Northhanger Abbey is a parody of those Gothic novels very popular at that time among the gentry’s housewives who read it to evade their marital entrapment.
Love and Freindship, written in epistolary form, like her later novel, Lady Susan, is a another parody of romantic novels Austen read as a child. Although written at the age of 14, she already shows that particular disdain for romantic sensibility, characteristic of her later novels
Lady Susan, a widow, is an intelligent woman, but completely immoral and perverted. She is pretty, seductive and manipulative. As she claims herself, she “enjoy the pleasure of triumphing over a mind prepared to dislike me, and prejudiced against all my past actions”

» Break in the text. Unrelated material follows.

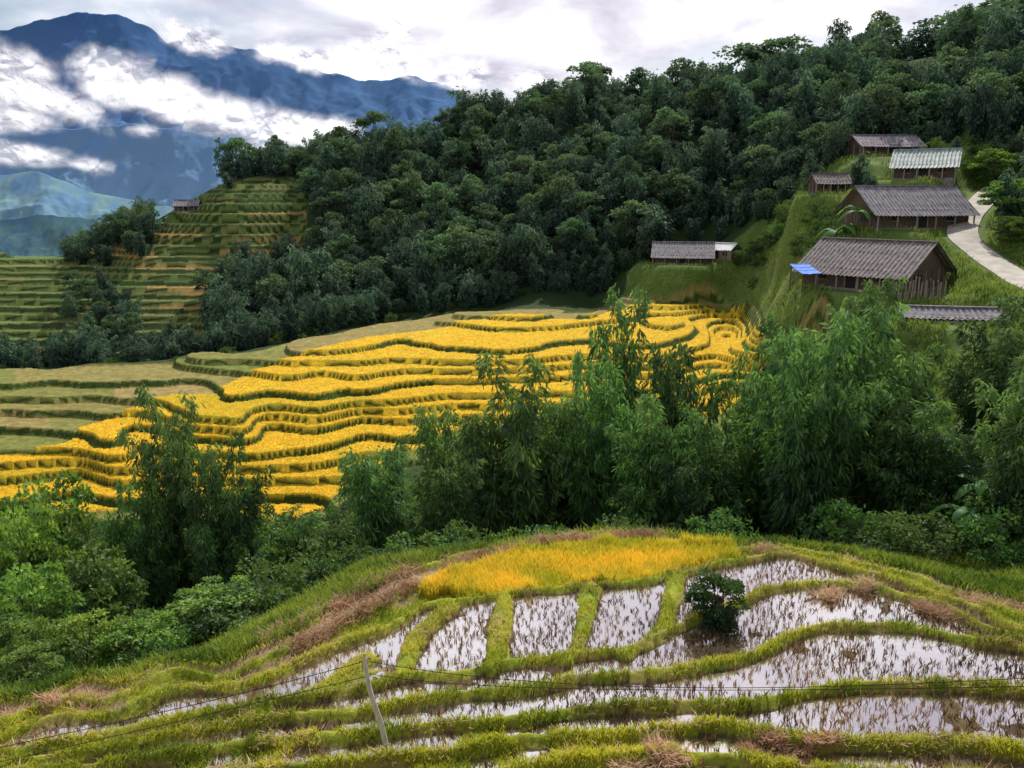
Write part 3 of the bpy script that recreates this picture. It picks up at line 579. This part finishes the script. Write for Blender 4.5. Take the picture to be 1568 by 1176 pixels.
# ---------------------------------------------------------------- mountains
def mountain(name,tab,D,front,zb,amp,c_lo,c_hi,c_alt,seed,n_=420,m_=160,gain=3,tp_=1.15):
    us=np.array([a for a,b in tab],float); vs=np.array([b for a,b in tab],float)
    u=np.linspace(us[0],us[-1],n_); v=np.interp(u,us,vs); t=(u-784)/F/(CP+((588-v)/F)*SP); sl=((588-v)/F*CP-SP)/(CP+((588-v)/F)*SP)
    q=np.linspace(0,1.25,m_)[:,None]; yy=D*(front+(1-front)*q)+0*t[None]; xx=t[None]*yy
    zr=sl[None]*D+ (fbm(xx/D*60,yy*0+3,4,seed)-.5)*amp*.2
    z=zb+(zr-zb)*np.where(q<=1,q**tp_,1-(q-1)*1.5)
    rd=1-np.abs(2*fbm(xx/D*14,yy/D*9,6,seed+3)-1); z=z+(rd-.75)*amp*np.sin(np.pi*np.clip(q,0,1))**.8*1.3
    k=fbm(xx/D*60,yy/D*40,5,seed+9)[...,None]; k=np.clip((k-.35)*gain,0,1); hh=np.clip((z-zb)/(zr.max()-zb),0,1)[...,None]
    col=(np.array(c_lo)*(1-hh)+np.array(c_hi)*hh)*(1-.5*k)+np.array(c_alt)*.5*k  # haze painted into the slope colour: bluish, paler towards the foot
    id_=np.arange(n_*m_).reshape(m_,n_); Fq=np.stack([id_[:-1,:-1],id_[:-1,1:],id_[1:,1:],id_[1:,:-1]],-1).reshape(-1,4)
    mt=bpy.data.materials.get('hazy_mountain_slope')
    if not mt:
        mt,nt,out=newmat('hazy_mountain_slope'); b=nd(nt,'BsdfDiffuse'); at=nd(nt,'Attribute'); at.attribute_name='Col'; nt.links.new(at.outputs['Color'],b.inputs['Color']); nt.links.new(b.outputs[0],out.inputs[0])
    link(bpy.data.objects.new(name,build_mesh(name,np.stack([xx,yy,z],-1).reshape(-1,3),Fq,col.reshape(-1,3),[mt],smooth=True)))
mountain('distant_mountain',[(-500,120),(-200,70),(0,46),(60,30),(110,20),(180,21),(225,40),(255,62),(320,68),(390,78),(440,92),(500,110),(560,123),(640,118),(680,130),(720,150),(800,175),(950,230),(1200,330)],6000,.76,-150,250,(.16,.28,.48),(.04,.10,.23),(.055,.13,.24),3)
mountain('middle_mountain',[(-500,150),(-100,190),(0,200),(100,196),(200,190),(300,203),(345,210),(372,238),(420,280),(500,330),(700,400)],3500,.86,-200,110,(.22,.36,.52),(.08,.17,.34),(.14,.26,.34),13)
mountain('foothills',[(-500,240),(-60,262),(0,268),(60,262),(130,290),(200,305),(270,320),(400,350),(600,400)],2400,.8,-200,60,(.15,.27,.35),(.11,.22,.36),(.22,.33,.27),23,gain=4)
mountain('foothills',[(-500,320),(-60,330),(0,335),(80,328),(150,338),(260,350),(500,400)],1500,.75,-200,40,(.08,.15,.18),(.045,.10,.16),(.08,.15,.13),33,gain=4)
# ---------------------------------------------------------------- clouds
m,nt,out=newmat('cloud_vapour'); at=nd(nt,'Attribute'); at.attribute_name='Col'
tc_=nd(nt,'TexCoord'); no=nd(nt,'TexNoise'); no.inputs['Scale'].default_value=.0045; no.inputs['Detail'].default_value=7; no.inputs['Roughness'].default_value=.52; no.inputs['Distortion'].default_value=.3; nt.links.new(tc_.outputs['Object'],no.inputs['Vector'])
sb=nd(nt,'Math',op='MULTIPLY_ADD'); sb.inputs[1].default_value=1.3; sb.inputs[2].default_value=-.68; nt.links.new(no.outputs['Fac'],sb.inputs[0])
ad=nd(nt,'Math',op='ADD'); nt.links.new(at.outputs['Fac'],ad.inputs[0]); nt.links.new(sb.outputs[0],ad.inputs[1])
mr=nd(nt,'MapRange'); mr.interpolation_type='SMOOTHSTEP'; mr.inputs['From Min'].default_value=.22; mr.inputs['From Max'].default_value=.85; nt.links.new(ad.outputs[0],mr.inputs['Value'])
df=nd(nt,'BsdfDiffuse'); df.inputs['Color'].default_value=(.9,.9,.93,1); trn=nd(nt,'BsdfTranslucent'); trn.inputs['Color'].default_value=(.95,.93,.95,1)
a=nd(nt,'MixShader'); a.inputs[0].default_value=.6; nt.links.new(df.outputs[0],a.inputs[1]); nt.links.new(trn.outputs[0],a.inputs[2])
bp=nd(nt,'Bump'); bp.inputs['Strength'].default_value=.7; bp.inputs['Distance'].default_value=140; nt.links.new(no.outputs['Fac'],bp.inputs['Height'])
for q in (df,trn): nt.links.new(bp.outputs[0],q.inputs['Normal'])
tp=nd(nt,'BsdfTransparent'); b=nd(nt,'MixShader'); nt.links.new(mr.outputs[0],b.inputs[0]); nt.links.new(tp.outputs[0],b.inputs[1]); nt.links.new(a.outputs[0],b.inputs[2]); nt.links.new(b.outputs[0],out.inputs[0])
def cloud(name,D,ell,u0,u1,v0,v1):
    n_,m_=260,120; U,Vv=np.meshgrid(np.linspace(u0,u1,n_),np.linspace(v1,v0,m_)); b=(588-Vv)/F; dd=CP+b*SP; t=(U-784)/F/dd; s=(b*CP-SP)/dd
    den=np.zeros(U.shape)
    for cu,cv_,ru,rv,an,w in ell:
        ca,sa=math.cos(math.radians(an)),math.sin(math.radians(an)); du=(U-cu)*ca+(Vv-cv_)*sa; dv=-(U-cu)*sa+(Vv-cv_)*ca
        den=np.maximum(den,w*np.exp(-((du/ru)**2+(dv/rv)**2)*1.1))
    yy=D+(fbm(U/60,Vv/60,4,5)-.5)*200; xx=t*D; zz=s*D
    id_=np.arange(n_*m_).reshape(m_,n_); Fq=np.stack([id_[:-1,:-1],id_[:-1,1:],id_[1:,1:],id_[1:,:-1]],-1).reshape(-1,4)
    link(bpy.data.objects.new(name,build_mesh(name,np.stack([xx,yy,zz],-1).reshape(-1,3),Fq,np.repeat(den.reshape(-1,1),3,1),[m],smooth=True)))
cloud('cloud_bank',2950,[(20,110,70,45,10,1.0),(60,150,110,35,15,.9),(180,120,90,50,15,1.1),(260,150,110,42,20,1.15),(360,180,110,42,15,1.15),(450,195,90,34,5,1.1),(520,195,60,25,0,.9),(130,90,40,35,-30,.8),(30,185,70,30,0,.8),(40,235,90,22,8,1.0),(120,252,60,16,10,.8),(220,200,30,16,0,.6),(390,225,40,22,0,.8)],-160,640,20,300)
cloud('ridge_cloud',5000,[(300,60,70,26,15,.9),(420,82,60,24,10,.8),(480,95,60,24,5,.8),(580,85,90,34,5,1.0),(700,115,70,34,0,.95),(820,130,60,30,0,.9),(600,50,60,30,0,.7)],150,1000,-20,240)
# ---------------------------------------------------------------- world, sun, camera
AZ,EL=R_(18),R_(46)
w=bpy.data.worlds.new('World'); scene.world=w; w.use_nodes=True; nt=w.node_tree; nt.nodes.clear()
out=nt.nodes.new('ShaderNodeOutputWorld'); bg=nd(nt,'Background'); bg.inputs['Strength'].default_value=.1
sky=nd(nt,'TexSky'); sky.sky_type='NISHITA'; sky.sun_disc=False; sky.sun_elevation=EL; sky.sun_rotation=AZ; sky.dust_density=1.5
tc_=nd(nt,'TexCoord'); sp=nd(nt,'SeparateXYZ'); nt.links.new(tc_.outputs['Generated'],sp.inputs[0])
za=nd(nt,'Math',op='ADD'); za.inputs[1].default_value=.16; zm=nd(nt,'Math',op='MAXIMUM'); zm.inputs[1].default_value=.05; nt.links.new(sp.outputs[2],za.inputs[0]); nt.links.new(za.outputs[0],zm.inputs[0])
dx=nd(nt,'Math',op='DIVIDE'); dy=nd(nt,'Math',op='DIVIDE'); nt.links.new(sp.outputs[0],dx.inputs[0]);nt.links.new(zm.outputs[0],dx.inputs[1]);nt.links.new(sp.outputs[1],dy.inputs[0]);nt.links.new(zm.outputs[0],dy.inputs[1])
cb=nd(nt,'CombineXYZ'); nt.links.new(dx.outputs[0],cb.inputs[0]); nt.links.new(dy.outputs[0],cb.inputs[1])
n_a=nd(nt,'TexNoise'); n_a.inputs['Scale'].default_value=1.6; n_a.inputs['Detail'].default_value=9; n_a.inputs['Roughness'].default_value=.55; n_a.inputs['Distortion'].default_value=.4; nt.links.new(cb.outputs[0],n_a.inputs['Vector'])
cr=nd(nt,'ValToRGB'); E=cr.color_ramp.elements; E[0].position=.34; E[0].color=(6.0,5.7,7.0,1); E[1].position=.56; E[1].color=(13.0,12.7,13.2,1); x_=E.new(.45); x_.color=(9.2,8.9,9.9,1)
nt.links.new(n_a.outputs['Fac'],cr.inputs['Fac'])
n_b=nd(nt,'TexNoise'); n_b.inputs['Scale'].default_value=.6; n_b.inputs['Detail'].default_value=7; nt.links.new(cb.outputs[0],n_b.inputs['Vector'])
mr=nd(nt,'MapRange'); mr.interpolation_type='SMOOTHSTEP'; mr.inputs['From Min'].default_value=.36; mr.inputs['From Max'].default_value=.5; nt.links.new(n_b.outputs['Fac'],mr.inputs['Value'])
m2=nd(nt,'MapRange'); m2.inputs['From Min'].default_value=.5; m2.inputs['From Max'].default_value=.8; m2.inputs['To Min'].default_value=1; m2.inputs['To Max'].default_value=.15; nt.links.new(sp.outputs[2],m2.inputs['Value'])
mm=nd(nt,'Math',op='MULTIPLY'); nt.links.new(mr.outputs[0],mm.inputs[0]); nt.links.new(m2.outputs[0],mm.inputs[1])
mx=nd(nt,'MixRGB'); nt.links.new(mm.outputs[0],mx.inputs[0]); nt.links.new(sky.outputs[0],mx.inputs[1]); nt.links.new(cr.outputs[0],mx.inputs[2]); nt.links.new(mx.outputs[0],bg.inputs['Color']); nt.links.new(bg.outputs[0],out.inputs[0])
sl=bpy.data.lights.new('sun','SUN'); sl.energy=5.0; sl.angle=R_(.8); sl.color=(1,.95,.86); so=bpy.data.objects.new('sun',sl); link(so)
sd=Vector((math.sin(AZ)*math.cos(EL),math.cos(AZ)*math.cos(EL),math.sin(EL))); so.rotation_euler=(-sd).to_track_quat('-Z','Y').to_euler(); so.location=sd*100
cam=bpy.data.cameras.new('camera'); cam.sensor_width=36; cam.lens=36*F/1568; cam.clip_end=30000; cam.clip_start=.1
co=bpy.data.objects.new('camera',cam); co.rotation_euler=(math.pi/2-PT,0,0); link(co); scene.camera=co
scene.view_settings.view_transform='Standard'; scene.view_settings.look='None'; scene.view_settings.exposure=0
print('verts',len(V),'objs',len(bpy.data.objects))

The main character in Mansfield Park, is Fanny Price, a shy, forlorn girl, who nevertheless fanatically sticks to what she thinks is right. Her own impoverished family, unable to raise her, has sent her, when she was a child, to live with her wealthy but unkind relatives. No, it’s not a remake of Cinderella. It’s Austen’s most controversial novel. While Sense and Sensibility is about balanced emotions, Pride and Prejudice, about precipitancy, Emma , about the journey from juvenile missteps to maturity, and Persuasion, about those whose superiority over others is for them a source of loneliness, it’s not easy to guess what the main theme of Mansfield Park is. Many years have passed; Fanny and her cousins are now young adults and are now “marriageable” material. Business forces Fanny's uncle and tutor, Sir Thomas Bertram, to travel overseas, leaving the youngsters on their own, free to party in their parent's house while parent was away. Meanwhile, a wealthy brother and sister, Henry and Mary Crawford, move in the neighbourhood, and love triangles and quadrangles start shaking up Mansfield Park. Boys chasing after girls and vice versa, and it requires a lot of attention to keep tracks of who’s in love with whom. The main point is that the object of both Fanny's and Mary's affections is Fanny's cousin Edmund. Though he loves Mary, it was with Fanny that he finally gets engaged. Is the marriage that ends the story between the right two people? Is Fanny rewarded because she is a good girl and not her rival, because Mary is a bad girl? Things are not actually as it seems. On one hand, critics have pointed out that several of Mary Crawford's lines of dialogue are astonishingly similar to lines from Jane Austen’s personal letters. On the other hand, though apparently a model of integrity, Fanny, who is dealing with self-esteem issues, is not free from negative feelings. Are Fanny and Mary the two sides of the same coin, the “doppelgangers” that haunt Jane Austen’s subconscious?